• **YOUR INSTRUCTIONS**
Will you give the material below again, every line exactly as it is?

───── DATA FOR THIS TASK ─────

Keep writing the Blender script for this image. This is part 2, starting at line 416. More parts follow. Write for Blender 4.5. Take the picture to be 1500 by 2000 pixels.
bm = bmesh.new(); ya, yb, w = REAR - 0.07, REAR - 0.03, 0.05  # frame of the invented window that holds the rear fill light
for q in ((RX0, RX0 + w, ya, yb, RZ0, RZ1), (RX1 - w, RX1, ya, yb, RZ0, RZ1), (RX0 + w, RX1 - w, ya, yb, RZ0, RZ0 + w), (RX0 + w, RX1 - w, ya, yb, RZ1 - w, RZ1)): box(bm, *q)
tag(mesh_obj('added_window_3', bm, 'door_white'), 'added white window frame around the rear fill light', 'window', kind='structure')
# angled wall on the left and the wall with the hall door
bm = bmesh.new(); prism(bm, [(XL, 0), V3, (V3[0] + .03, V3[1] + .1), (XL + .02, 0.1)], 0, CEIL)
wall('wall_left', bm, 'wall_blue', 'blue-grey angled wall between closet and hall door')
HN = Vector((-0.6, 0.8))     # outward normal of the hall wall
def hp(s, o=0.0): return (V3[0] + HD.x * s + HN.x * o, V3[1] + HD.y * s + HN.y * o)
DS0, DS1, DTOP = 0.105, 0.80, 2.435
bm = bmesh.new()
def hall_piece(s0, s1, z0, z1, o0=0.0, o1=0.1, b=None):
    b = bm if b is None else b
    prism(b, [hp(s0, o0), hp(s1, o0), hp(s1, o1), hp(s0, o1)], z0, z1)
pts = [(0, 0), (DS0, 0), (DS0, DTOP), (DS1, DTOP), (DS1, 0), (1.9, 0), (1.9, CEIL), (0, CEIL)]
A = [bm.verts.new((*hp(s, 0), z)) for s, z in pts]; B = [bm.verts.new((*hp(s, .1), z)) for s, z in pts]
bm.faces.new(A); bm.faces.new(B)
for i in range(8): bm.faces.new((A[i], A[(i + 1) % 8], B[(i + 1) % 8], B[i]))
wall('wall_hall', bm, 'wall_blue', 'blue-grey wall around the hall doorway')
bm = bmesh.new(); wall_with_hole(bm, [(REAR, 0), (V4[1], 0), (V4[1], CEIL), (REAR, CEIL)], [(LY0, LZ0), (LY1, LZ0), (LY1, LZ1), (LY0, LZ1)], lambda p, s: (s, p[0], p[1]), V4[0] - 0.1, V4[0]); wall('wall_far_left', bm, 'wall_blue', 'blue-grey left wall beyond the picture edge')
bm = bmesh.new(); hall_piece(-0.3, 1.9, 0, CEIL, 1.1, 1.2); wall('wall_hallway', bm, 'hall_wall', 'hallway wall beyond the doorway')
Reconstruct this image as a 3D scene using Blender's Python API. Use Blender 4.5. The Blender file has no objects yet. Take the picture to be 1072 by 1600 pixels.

─────

• **TASK RESPONSE**
Keep writing the Blender script for this image. This is part 2, starting at line 416. More parts follow. Write for Blender 4.5. Take the picture to be 1500 by 2000 pixels.
bm = bmesh.new(); ya, yb, w = REAR - 0.07, REAR - 0.03, 0.05  # frame of the invented window that holds the rear fill light
for q in ((RX0, RX0 + w, ya, yb, RZ0, RZ1), (RX1 - w, RX1, ya, yb, RZ0, RZ1), (RX0 + w, RX1 - w, ya, yb, RZ0, RZ0 + w), (RX0 + w, RX1 - w, ya, yb, RZ1 - w, RZ1)): box(bm, *q)
tag(mesh_obj('added_window_3', bm, 'door_white'), 'added white window frame around the rear fill light', 'window', kind='structure')
# angled wall on the left and the wall with the hall door
bm = bmesh.new(); prism(bm, [(XL, 0), V3, (V3[0] + .03, V3[1] + .1), (XL + .02, 0.1)], 0, CEIL)
wall('wall_left', bm, 'wall_blue', 'blue-grey angled wall between closet and hall door')
HN = Vector((-0.6, 0.8))     # outward normal of the hall wall
def hp(s, o=0.0): return (V3[0] + HD.x * s + HN.x * o, V3[1] + HD.y * s + HN.y * o)
DS0, DS1, DTOP = 0.105, 0.80, 2.435
bm = bmesh.new()
def hall_piece(s0, s1, z0, z1, o0=0.0, o1=0.1, b=None):
    b = bm if b is None else b
    prism(b, [hp(s0, o0), hp(s1, o0), hp(s1, o1), hp(s0, o1)], z0, z1)
pts = [(0, 0), (DS0, 0), (DS0, DTOP), (DS1, DTOP), (DS1, 0), (1.9, 0), (1.9, CEIL), (0, CEIL)]
A = [bm.verts.new((*hp(s, 0), z)) for s, z in pts]; B = [bm.verts.new((*hp(s, .1), z)) for s, z in pts]
bm.faces.new(A); bm.faces.new(B)
for i in range(8): bm.faces.new((A[i], A[(i + 1) % 8], B[(i + 1) % 8], B[i]))
wall('wall_hall', bm, 'wall_blue', 'blue-grey wall around the hall doorway')
bm = bmesh.new(); wall_with_hole(bm, [(REAR, 0), (V4[1], 0), (V4[1], CEIL), (REAR, CEIL)], [(LY0, LZ0), (LY1, LZ0), (LY1, LZ1), (LY0, LZ1)], lambda p, s: (s, p[0], p[1]), V4[0] - 0.1, V4[0]); wall('wall_far_left', bm, 'wall_blue', 'blue-grey left wall beyond the picture edge')
bm = bmesh.new(); hall_piece(-0.3, 1.9, 0, CEIL, 1.1, 1.2); wall('wall_hallway', bm, 'hall_wall', 'hallway wall beyond the doorway')
Reconstruct this image as a 3D scene using Blender's Python API. Use Blender 4.5. The Blender file has no objects yet. Take the picture to be 1072 by 1600 pixels.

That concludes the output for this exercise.